--- Stated goal ---
All of the records below must be output exactly, with no pictures carried over.

--- Entries with scene source code ---
_ _ _ _ _
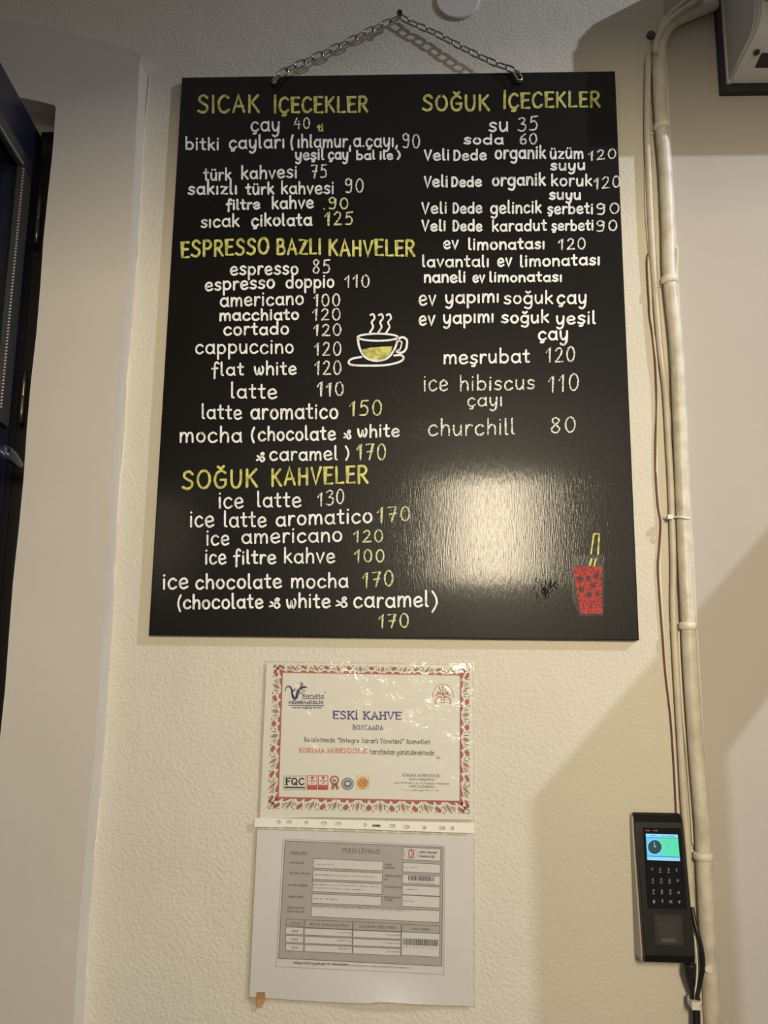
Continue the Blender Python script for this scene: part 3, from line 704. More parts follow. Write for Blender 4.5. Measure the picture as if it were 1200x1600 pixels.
for side in (left, right):
    n = len(side)
    pts = [P(x, y, -0.0085 - 0.0115*min(1, i/(n-2))) for i, (x, y) in enumerate(side)]
    pts = [Vector(p) for p in catmull([tuple(p) for p in pts], 5)]
    pts = [p for p in pts]
    tot = sum((b-a).length for a, b in zip(pts, pts[1:])); cnt = round(tot/0.0168); step = tot/cnt
    for i, (c, t) in enumerate(along(pts, step)):
        n0 = Vector((0, -1, 0)); b = t.cross(n0).normalized(); n0 = b.cross(t)
        an = R(14) if i % 2 else R(100)
        b2 = b*math.cos(an) + n0*math.sin(an); n2 = t.cross(b2)
        o = bpy.data.objects.new('link', LM); C.objects.link(o); o.parent = chain
        o.matrix_local = Matrix(((t.x, b2.x, n2.x, c.x), (t.y, b2.y, n2.y, c.y), (t.z, b2.z, n2.z, c.z), (0, 0, 0, 1)))
nail = tag(empty('nail'), 'dark nail in the wall holding the chain', 'nail')
pa = P(624.5, 27, -0.001); pb = P(624.5, 20, -0.028)
tube('shank', [pa + Vector((0, .02, 0)), pa, pb], .0022, M['rust'], nail, 10, 2)
V = ([], []); tube('', [pb, pb + (pb-pa).normalized()*.002], .0048, None, None, 14, 1, V); obj('head', V[0], V[1], M['rust'], nail)

# round cover plate at the top edge
cp = tag(empty('cover_plate'), 'round painted junction box cover on the wall at the top', 'cover plate')
c = P(715, 1.5, 0); n = 48; rad = 0.0375
bm = bmesh.new()
rings = [(rad, 0.0), (rad, -0.003), (rad-.002, -0.005)]
prev = None
for rr, yy in rings:
    cur = [bm.verts.new((c.x+rr*math.cos(2*math.pi*i/n), yy, c.z+rr*math.sin(2*math.pi*i/n))) for i in range(n)]
    if prev:
        for i in range(n): bm.faces.new((prev[i], prev[(i+1) % n], cur[(i+1) % n], cur[i]))
    prev = cur
bm.faces.new(prev); bmobj('lid', bm, M['cover'], cp)

# ================================================================== certificate in its clear pocket
k2 = crop(400, 1020, 1200/360); k6 = crop(430, 1050, 1200/170); k7 = crop(420, 1190, 3.75); k8 = crop(590, 1020, 7.5)
cert = tag(empty('certificate'), 'framed-border service certificate in a clear pocket below the menu board', 'certificate')
YC = -0.003
mapC = lambda x, y: P(x, y, YC)
slab('paper', [P(x, y, YC) for x, y in ((416.5, 1036), (520, 1037), (630, 1038.5), (737.5, 1040), (739, 1160), (739.5, 1281), (620, 1279), (500, 1277), (406, 1279), (411, 1160))], 0.0008, M['paper'], cert)
def lerp(a, b, t): return (a[0]+(b[0]-a[0])*t, a[1]+(b[1]-a[1])*t)
def quad(tl, tr, br, bl): return lambda u, v: lerp(lerp(tl, tr, u), lerp(bl, br, u), v)
OUT = [(426.4, 1037.4), (735, 1042.5), (735.4, 1273.5), (416.5, 1265.4)]
INN = [(441.8, 1051), (719, 1055.4), (718.6, 1251.6), (435.4, 1245)]
ik = Ink(mapC, 0.0001, 0.0001)           # ornament: 0 brick, 1 olive, 2 black, 3 pink
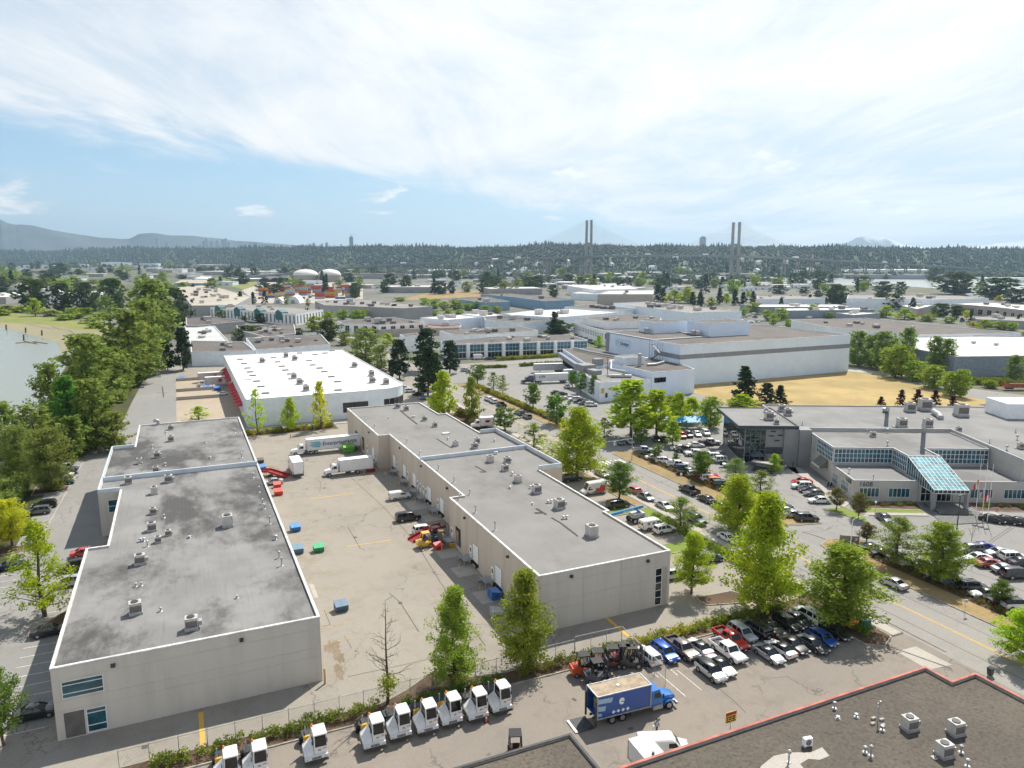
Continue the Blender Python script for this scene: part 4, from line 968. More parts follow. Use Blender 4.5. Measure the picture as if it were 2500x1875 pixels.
SHAPES = {  # radius profile along the crown (t: 0 base of crown .. 1 top)
 'column': lambda t: (.62 + .42 * math.sin(math.pi * min(1, t * 1.1 + .1))) * (1 - .82 * t ** 2.1),
 'round': lambda t: math.sin(math.pi * (.10 + .86 * t)) ** .6,
 'spread': lambda t: (.62 + .5 * math.sin(math.pi * (.15 + .6 * t))) * (1 - .82 * t ** 1.6),
 'cone': lambda t: (1 - t) ** .8 * .98 + .03,
 'pine': lambda t: (1 - t * .9) ** .55,
 'spire': lambda t: (.9 - .1 * t) * (1 - t ** 2.2) + .05}
PROTO = {}
def proto(kind, lod, var):
 """one tree of 10 m height and 6 m spread: (trunk mesh, crown mesh)"""
 key = (kind, lod, var)
 if key in PROTO: return PROTO[key]
 shape, leaf, base, nl, per, size, sig, fl_ = KINDS[kind]
 rs = np.random.RandomState(sum(map(ord, kind)) * 7 + lod * 101 + var * 13)
 if lod == 0: per, size = int(per * 1.7), size * .74
 if lod == 1: nl, per, size = int(nl * .55), int(per * .45), size * 1.75
 if lod == 2: nl, per, size = int(nl * .36), int(per * .26), size * 2.7
 sg = []; cs = []; ss = []
 lean = rs.normal(0,.12,2)
 tp = lambda z: Vector((lean[0] * z / 10 + .1 * math.sin(z * .9 + var), lean[1] * z / 10 + .1 * math.cos(z * .8 + var), z))
 nseg = 5; zt = 9.3
 for i in range(nseg):
  z0, z1 = zt * i / nseg, zt * (i + 1) / nseg
  sg.append((tp(z0), tp(z1),.20 * (1 - z0 / 10.5) + .02,.20 * (1 - z1 / 10.5) + .02,7 if lod == 0 else 5))
 gap = rs.uniform(0,6.28)
 for i in range(nl):
  t = (i + rs.uniform(0,1)) / nl
  z = base + (10 - base) * t
  rr = 3.0 * SHAPES[shape](t) * rs.choice((rs.uniform(.45,.8), rs.uniform(.8,1.2)))
  az = i * 2.4 + rs.normal(0,.35)
  if shape in ('cone', 'pine') : zb = z + .02; up = -.05
  else: zb = max(base * .75, z - rr * rs.uniform(.35,.75)); up = 0
  zb = min(zb, 9.2)
  tip = Vector((math.cos(az) * rr + tp(z).x, math.sin(az) * rr + tp(z).y, min(z + up * rr, 9.9)))
  a = tp(zb)
  if lod == 0 or (lod == 1 and i % 2 == 0): sg.append((a, a.lerp(tip, .88),.055 * (1.25 - t),.012,4))
  for f in (1.0,.72,.45):
   if f < 1 and rs.uniform() < (.25 if f > .6 else .45): continue
   q = a.lerp(tip, f); k = .55 + .45 * f
   cs.append((q.x + rs.normal(0,.12), q.y + rs.normal(0,.12), q.z + rs.normal(0,.1)))
   k *= rs.uniform(.55,.95); ss.append((sig * k, sig * k, sig * k * (1 - fl_ * .6)))
 vs = leaf_cloud(rs, cs, ss, max(4, int(per * 1.25)), size, fl_)
 vs[:, 2] = np.clip(vs[:, 2], .35,10.05)
 PROTO[key] = (limbs_mesh('trunk', sg), cloud_mesh('crown', vs, LM[leaf]))
 return PROTO[key]
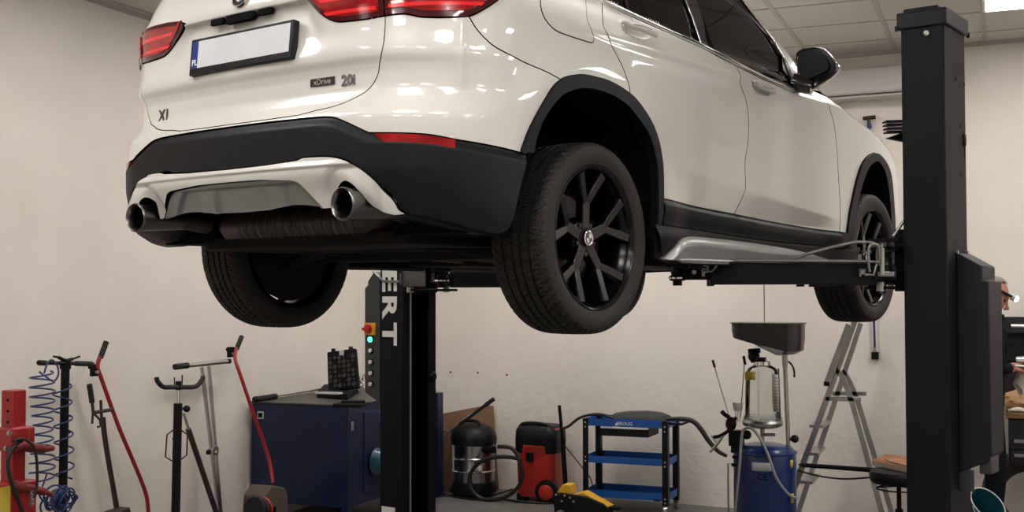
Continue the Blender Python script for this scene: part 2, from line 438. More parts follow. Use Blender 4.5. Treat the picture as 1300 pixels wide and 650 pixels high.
_ _ _ _ _
--- Worked answer ---
Continue the Blender Python script for this scene: part 3, from line 704. More parts follow. Write for Blender 4.5. Measure the picture as if it were 1200x1600 pixels.
for side in (left, right):
    n = len(side)
    pts = [P(x, y, -0.0085 - 0.0115*min(1, i/(n-2))) for i, (x, y) in enumerate(side)]
    pts = [Vector(p) for p in catmull([tuple(p) for p in pts], 5)]
    pts = [p for p in pts]
    tot = sum((b-a).length for a, b in zip(pts, pts[1:])); cnt = round(tot/0.0168); step = tot/cnt
    for i, (c, t) in enumerate(along(pts, step)):
        n0 = Vector((0, -1, 0)); b = t.cross(n0).normalized(); n0 = b.cross(t)
        an = R(14) if i % 2 else R(100)
        b2 = b*math.cos(an) + n0*math.sin(an); n2 = t.cross(b2)
        o = bpy.data.objects.new('link', LM); C.objects.link(o); o.parent = chain
        o.matrix_local = Matrix(((t.x, b2.x, n2.x, c.x), (t.y, b2.y, n2.y, c.y), (t.z, b2.z, n2.z, c.z), (0, 0, 0, 1)))
nail = tag(empty('nail'), 'dark nail in the wall holding the chain', 'nail')
pa = P(624.5, 27, -0.001); pb = P(624.5, 20, -0.028)
tube('shank', [pa + Vector((0, .02, 0)), pa, pb], .0022, M['rust'], nail, 10, 2)
V = ([], []); tube('', [pb, pb + (pb-pa).normalized()*.002], .0048, None, None, 14, 1, V); obj('head', V[0], V[1], M['rust'], nail)

# round cover plate at the top edge
cp = tag(empty('cover_plate'), 'round painted junction box cover on the wall at the top', 'cover plate')
c = P(715, 1.5, 0); n = 48; rad = 0.0375
bm = bmesh.new()
rings = [(rad, 0.0), (rad, -0.003), (rad-.002, -0.005)]
prev = None
for rr, yy in rings:
    cur = [bm.verts.new((c.x+rr*math.cos(2*math.pi*i/n), yy, c.z+rr*math.sin(2*math.pi*i/n))) for i in range(n)]
    if prev:
        for i in range(n): bm.faces.new((prev[i], prev[(i+1) % n], cur[(i+1) % n], cur[i]))
    prev = cur
bm.faces.new(prev); bmobj('lid', bm, M['cover'], cp)

# ================================================================== certificate in its clear pocket
k2 = crop(400, 1020, 1200/360); k6 = crop(430, 1050, 1200/170); k7 = crop(420, 1190, 3.75); k8 = crop(590, 1020, 7.5)
cert = tag(empty('certificate'), 'framed-border service certificate in a clear pocket below the menu board', 'certificate')
YC = -0.003
mapC = lambda x, y: P(x, y, YC)
slab('paper', [P(x, y, YC) for x, y in ((416.5, 1036), (520, 1037), (630, 1038.5), (737.5, 1040), (739, 1160), (739.5, 1281), (620, 1279), (500, 1277), (406, 1279), (411, 1160))], 0.0008, M['paper'], cert)
def lerp(a, b, t): return (a[0]+(b[0]-a[0])*t, a[1]+(b[1]-a[1])*t)
def quad(tl, tr, br, bl): return lambda u, v: lerp(lerp(tl, tr, u), lerp(bl, br, u), v)
OUT = [(426.4, 1037.4), (735, 1042.5), (735.4, 1273.5), (416.5, 1265.4)]
INN = [(441.8, 1051), (719, 1055.4), (718.6, 1251.6), (435.4, 1245)]
ik = Ink(mapC, 0.0001, 0.0001)           # ornament: 0 brick, 1 olive, 2 black, 3 pink
Continue the Blender Python script for this scene: part 4, from line 968. More parts follow. Use Blender 4.5. Measure the picture as if it were 2500x1875 pixels.
SHAPES = {  # radius profile along the crown (t: 0 base of crown .. 1 top)
 'column': lambda t: (.62 + .42 * math.sin(math.pi * min(1, t * 1.1 + .1))) * (1 - .82 * t ** 2.1),
 'round': lambda t: math.sin(math.pi * (.10 + .86 * t)) ** .6,
 'spread': lambda t: (.62 + .5 * math.sin(math.pi * (.15 + .6 * t))) * (1 - .82 * t ** 1.6),
 'cone': lambda t: (1 - t) ** .8 * .98 + .03,
 'pine': lambda t: (1 - t * .9) ** .55,
 'spire': lambda t: (.9 - .1 * t) * (1 - t ** 2.2) + .05}
PROTO = {}
def proto(kind, lod, var):
 """one tree of 10 m height and 6 m spread: (trunk mesh, crown mesh)"""
 key = (kind, lod, var)
 if key in PROTO: return PROTO[key]
 shape, leaf, base, nl, per, size, sig, fl_ = KINDS[kind]
 rs = np.random.RandomState(sum(map(ord, kind)) * 7 + lod * 101 + var * 13)
 if lod == 0: per, size = int(per * 1.7), size * .74
 if lod == 1: nl, per, size = int(nl * .55), int(per * .45), size * 1.75
 if lod == 2: nl, per, size = int(nl * .36), int(per * .26), size * 2.7
 sg = []; cs = []; ss = []
 lean = rs.normal(0,.12,2)
 tp = lambda z: Vector((lean[0] * z / 10 + .1 * math.sin(z * .9 + var), lean[1] * z / 10 + .1 * math.cos(z * .8 + var), z))
 nseg = 5; zt = 9.3
 for i in range(nseg):
  z0, z1 = zt * i / nseg, zt * (i + 1) / nseg
  sg.append((tp(z0), tp(z1),.20 * (1 - z0 / 10.5) + .02,.20 * (1 - z1 / 10.5) + .02,7 if lod == 0 else 5))
 gap = rs.uniform(0,6.28)
 for i in range(nl):
  t = (i + rs.uniform(0,1)) / nl
  z = base + (10 - base) * t
  rr = 3.0 * SHAPES[shape](t) * rs.choice((rs.uniform(.45,.8), rs.uniform(.8,1.2)))
  az = i * 2.4 + rs.normal(0,.35)
  if shape in ('cone', 'pine') : zb = z + .02; up = -.05
  else: zb = max(base * .75, z - rr * rs.uniform(.35,.75)); up = 0
  zb = min(zb, 9.2)
  tip = Vector((math.cos(az) * rr + tp(z).x, math.sin(az) * rr + tp(z).y, min(z + up * rr, 9.9)))
  a = tp(zb)
  if lod == 0 or (lod == 1 and i % 2 == 0): sg.append((a, a.lerp(tip, .88),.055 * (1.25 - t),.012,4))
  for f in (1.0,.72,.45):
   if f < 1 and rs.uniform() < (.25 if f > .6 else .45): continue
   q = a.lerp(tip, f); k = .55 + .45 * f
   cs.append((q.x + rs.normal(0,.12), q.y + rs.normal(0,.12), q.z + rs.normal(0,.1)))
   k *= rs.uniform(.55,.95); ss.append((sig * k, sig * k, sig * k * (1 - fl_ * .6)))
 vs = leaf_cloud(rs, cs, ss, max(4, int(per * 1.25)), size, fl_)
 vs[:, 2] = np.clip(vs[:, 2], .35,10.05)
 PROTO[key] = (limbs_mesh('trunk', sg), cloud_mesh('crown', vs, LM[leaf]))
 return PROTO[key]
Continue the Blender Python script for this scene: part 2, from line 438. More parts follow. Use Blender 4.5. Treat the picture as 1300 pixels wide and 650 pixels high.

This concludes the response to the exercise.